Born and raised in the New Jersey
suburb of Tenafly, just a stone’s throw
from New York City, Amendola displayed an aptitude for rhythm almost
from the moment he could walk. His grandfather Tony Gottuso, was a
highly respected guitarist who performed with jazz luminaries such as Ella
Fitzgerald, Louis Armstrong, Frank Sinatra, and Nat “King” Cole. A
member of the original Tonight Show Band under Steve Allen, he offered
plenty of support when Amendola began to get interested in jazz.
“We used to play together a lot when I was a teenager,” Amendola says.

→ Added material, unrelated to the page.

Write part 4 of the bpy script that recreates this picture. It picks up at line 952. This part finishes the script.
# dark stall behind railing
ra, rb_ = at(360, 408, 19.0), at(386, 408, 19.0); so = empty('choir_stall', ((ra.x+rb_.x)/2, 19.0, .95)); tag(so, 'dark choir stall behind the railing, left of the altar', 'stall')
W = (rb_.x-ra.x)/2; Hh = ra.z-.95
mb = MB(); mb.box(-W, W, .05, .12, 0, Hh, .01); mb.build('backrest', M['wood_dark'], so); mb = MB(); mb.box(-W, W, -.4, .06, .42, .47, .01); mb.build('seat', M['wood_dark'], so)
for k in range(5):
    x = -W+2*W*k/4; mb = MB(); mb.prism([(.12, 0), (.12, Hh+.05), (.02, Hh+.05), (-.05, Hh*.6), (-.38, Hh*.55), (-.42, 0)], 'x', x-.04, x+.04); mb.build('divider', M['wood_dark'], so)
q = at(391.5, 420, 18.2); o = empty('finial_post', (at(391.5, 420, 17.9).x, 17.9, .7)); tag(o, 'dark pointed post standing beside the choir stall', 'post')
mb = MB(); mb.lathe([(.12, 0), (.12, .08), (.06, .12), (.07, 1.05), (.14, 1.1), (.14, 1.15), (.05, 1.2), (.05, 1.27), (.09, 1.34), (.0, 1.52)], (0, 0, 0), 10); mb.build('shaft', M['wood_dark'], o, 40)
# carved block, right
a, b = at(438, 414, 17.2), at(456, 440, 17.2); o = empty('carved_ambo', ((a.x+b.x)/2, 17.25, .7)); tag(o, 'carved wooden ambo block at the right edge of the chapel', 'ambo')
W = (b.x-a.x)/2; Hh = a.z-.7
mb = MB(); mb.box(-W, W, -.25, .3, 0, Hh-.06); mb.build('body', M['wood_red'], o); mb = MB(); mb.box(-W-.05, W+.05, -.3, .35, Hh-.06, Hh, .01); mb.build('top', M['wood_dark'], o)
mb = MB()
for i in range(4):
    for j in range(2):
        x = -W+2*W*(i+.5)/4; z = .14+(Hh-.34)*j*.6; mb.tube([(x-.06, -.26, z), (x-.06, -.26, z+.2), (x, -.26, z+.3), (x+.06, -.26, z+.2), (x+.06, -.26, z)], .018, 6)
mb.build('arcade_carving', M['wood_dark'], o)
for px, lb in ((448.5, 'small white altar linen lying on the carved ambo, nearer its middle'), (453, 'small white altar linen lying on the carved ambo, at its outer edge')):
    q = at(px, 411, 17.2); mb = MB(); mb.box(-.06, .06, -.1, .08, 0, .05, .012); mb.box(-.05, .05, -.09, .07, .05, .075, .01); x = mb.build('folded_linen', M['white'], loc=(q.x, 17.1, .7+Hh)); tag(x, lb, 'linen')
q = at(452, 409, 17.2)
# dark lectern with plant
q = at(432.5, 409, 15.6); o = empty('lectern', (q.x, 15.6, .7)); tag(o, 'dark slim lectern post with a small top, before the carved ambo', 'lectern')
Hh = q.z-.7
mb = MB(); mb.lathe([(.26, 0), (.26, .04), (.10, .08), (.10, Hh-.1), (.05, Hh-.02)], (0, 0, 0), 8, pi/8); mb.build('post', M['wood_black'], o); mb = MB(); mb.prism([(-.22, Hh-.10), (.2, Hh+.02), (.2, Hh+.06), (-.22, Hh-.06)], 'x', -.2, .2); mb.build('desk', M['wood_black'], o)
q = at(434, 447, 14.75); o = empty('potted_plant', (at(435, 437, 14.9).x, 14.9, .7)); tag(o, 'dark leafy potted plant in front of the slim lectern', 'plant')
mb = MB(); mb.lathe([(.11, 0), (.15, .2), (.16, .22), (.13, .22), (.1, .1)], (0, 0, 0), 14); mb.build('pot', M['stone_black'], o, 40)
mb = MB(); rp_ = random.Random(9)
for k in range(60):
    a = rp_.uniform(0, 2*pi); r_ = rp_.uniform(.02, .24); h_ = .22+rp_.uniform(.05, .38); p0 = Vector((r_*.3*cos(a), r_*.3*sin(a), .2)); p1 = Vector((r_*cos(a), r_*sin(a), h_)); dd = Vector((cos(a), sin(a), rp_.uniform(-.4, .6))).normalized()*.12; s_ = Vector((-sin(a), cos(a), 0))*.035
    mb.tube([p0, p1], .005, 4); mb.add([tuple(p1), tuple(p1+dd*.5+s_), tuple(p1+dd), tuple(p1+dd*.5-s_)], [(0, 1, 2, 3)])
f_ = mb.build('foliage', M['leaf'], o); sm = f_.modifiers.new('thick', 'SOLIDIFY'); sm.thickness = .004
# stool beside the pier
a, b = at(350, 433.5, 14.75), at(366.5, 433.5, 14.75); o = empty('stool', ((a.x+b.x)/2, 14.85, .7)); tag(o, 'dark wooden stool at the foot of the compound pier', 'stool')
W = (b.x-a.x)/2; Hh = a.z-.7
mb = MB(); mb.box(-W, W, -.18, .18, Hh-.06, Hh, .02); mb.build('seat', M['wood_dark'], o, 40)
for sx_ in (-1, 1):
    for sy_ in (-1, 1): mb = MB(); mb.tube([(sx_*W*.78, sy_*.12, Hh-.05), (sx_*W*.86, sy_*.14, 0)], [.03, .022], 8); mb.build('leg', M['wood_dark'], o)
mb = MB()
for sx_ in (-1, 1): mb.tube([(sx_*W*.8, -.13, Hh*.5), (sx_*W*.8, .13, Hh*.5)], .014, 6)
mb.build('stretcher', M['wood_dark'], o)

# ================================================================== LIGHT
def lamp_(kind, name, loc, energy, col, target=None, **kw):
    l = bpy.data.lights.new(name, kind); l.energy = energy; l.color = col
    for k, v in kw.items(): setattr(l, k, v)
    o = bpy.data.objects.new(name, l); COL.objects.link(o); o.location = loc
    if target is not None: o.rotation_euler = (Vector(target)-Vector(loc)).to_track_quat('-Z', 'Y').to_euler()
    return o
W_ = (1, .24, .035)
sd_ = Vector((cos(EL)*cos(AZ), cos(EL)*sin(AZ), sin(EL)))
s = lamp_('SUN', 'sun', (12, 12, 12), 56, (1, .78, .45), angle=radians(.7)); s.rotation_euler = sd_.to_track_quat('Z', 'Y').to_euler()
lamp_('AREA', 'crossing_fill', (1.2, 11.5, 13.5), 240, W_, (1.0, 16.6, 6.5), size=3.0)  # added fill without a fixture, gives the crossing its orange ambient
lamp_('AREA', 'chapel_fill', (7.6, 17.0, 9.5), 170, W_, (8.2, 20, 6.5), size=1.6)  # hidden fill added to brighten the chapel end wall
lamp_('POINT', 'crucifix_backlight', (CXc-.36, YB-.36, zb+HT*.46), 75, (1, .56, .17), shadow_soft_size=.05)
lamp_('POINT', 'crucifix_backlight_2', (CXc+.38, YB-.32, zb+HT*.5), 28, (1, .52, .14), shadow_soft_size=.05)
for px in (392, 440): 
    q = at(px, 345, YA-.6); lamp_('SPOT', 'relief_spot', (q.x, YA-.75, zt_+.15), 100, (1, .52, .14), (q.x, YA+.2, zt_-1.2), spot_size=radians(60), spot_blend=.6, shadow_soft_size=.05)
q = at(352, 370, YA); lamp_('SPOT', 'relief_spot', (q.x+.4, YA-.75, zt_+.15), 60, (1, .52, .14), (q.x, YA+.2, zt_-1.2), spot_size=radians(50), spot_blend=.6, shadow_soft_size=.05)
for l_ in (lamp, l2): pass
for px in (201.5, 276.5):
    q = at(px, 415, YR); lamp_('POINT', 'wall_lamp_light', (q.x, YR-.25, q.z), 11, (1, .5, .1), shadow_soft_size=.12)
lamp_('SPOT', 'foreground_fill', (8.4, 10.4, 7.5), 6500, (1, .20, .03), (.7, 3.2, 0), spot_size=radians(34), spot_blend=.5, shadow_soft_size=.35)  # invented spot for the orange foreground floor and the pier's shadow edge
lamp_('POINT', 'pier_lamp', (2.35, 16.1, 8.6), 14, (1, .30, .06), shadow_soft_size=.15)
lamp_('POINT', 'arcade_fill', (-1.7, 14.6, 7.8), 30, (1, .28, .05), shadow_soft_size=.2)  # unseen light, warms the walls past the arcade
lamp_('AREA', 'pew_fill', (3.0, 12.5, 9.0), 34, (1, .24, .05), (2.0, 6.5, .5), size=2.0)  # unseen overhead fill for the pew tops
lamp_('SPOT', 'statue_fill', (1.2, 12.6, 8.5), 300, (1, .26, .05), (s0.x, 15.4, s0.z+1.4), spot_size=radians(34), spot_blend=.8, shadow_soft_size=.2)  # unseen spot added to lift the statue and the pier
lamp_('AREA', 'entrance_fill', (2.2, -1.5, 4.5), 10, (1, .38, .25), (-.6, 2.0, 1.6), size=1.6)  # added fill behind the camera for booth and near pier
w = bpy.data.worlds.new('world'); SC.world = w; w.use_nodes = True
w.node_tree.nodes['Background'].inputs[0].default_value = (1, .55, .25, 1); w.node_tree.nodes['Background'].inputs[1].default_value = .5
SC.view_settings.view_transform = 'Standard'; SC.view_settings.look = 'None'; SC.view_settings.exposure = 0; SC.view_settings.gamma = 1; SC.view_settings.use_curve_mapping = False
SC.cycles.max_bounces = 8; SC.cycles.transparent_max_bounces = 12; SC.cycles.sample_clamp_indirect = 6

“It had a huge impact on me to play with someone who was around when
a lot of the standards that musicians like Miles Davis, John Coltrane, and
Keith Jarrett play were written.”
His passion for music only deepened
during his four years at Boston’s Berklee College of Music, where it wasn’t
unusual for him to practice for 12 hours a day. Drawing
inspiration from fellow students such as Jorge Rossi,
Jim Black, Danilo Perez, Chris Cheek, and Mark Turner,
and studying with the likes of Joe Hunt and Tommy Campbell,
Amendola decided he had to find his own voice rather
than modeling himself after established drummers.
After graduating in 1992, he decided
to move to San Francisco, where he quickly hooked up
with Charlie Hunter. They went on to play together
in the three-guitar-and-drums combo T.J. Kirk, which
earned a Grammy nomination for its eponymous 1996 debut
album. Though intermittent, the musical relationship
with Hunter is one of the strongest threads running
through Amendola’s career.
“Ever since I played with my grandfather I’ve just really loved the guitar
and I wanted to meet a young guitar player who was doing something
different," Amendola says. "And you can’t get more different than what
Charlie’s doing.”
While many of the Northern California
players Amendola has forged deep ties with have moved
to New York, the drummer feels he’s found the
perfect environment in the San Francisco Bay Area. With creative
relationships spreading out across the country, and the world, he’s never
more than one degree away from a powerful musical hook-up.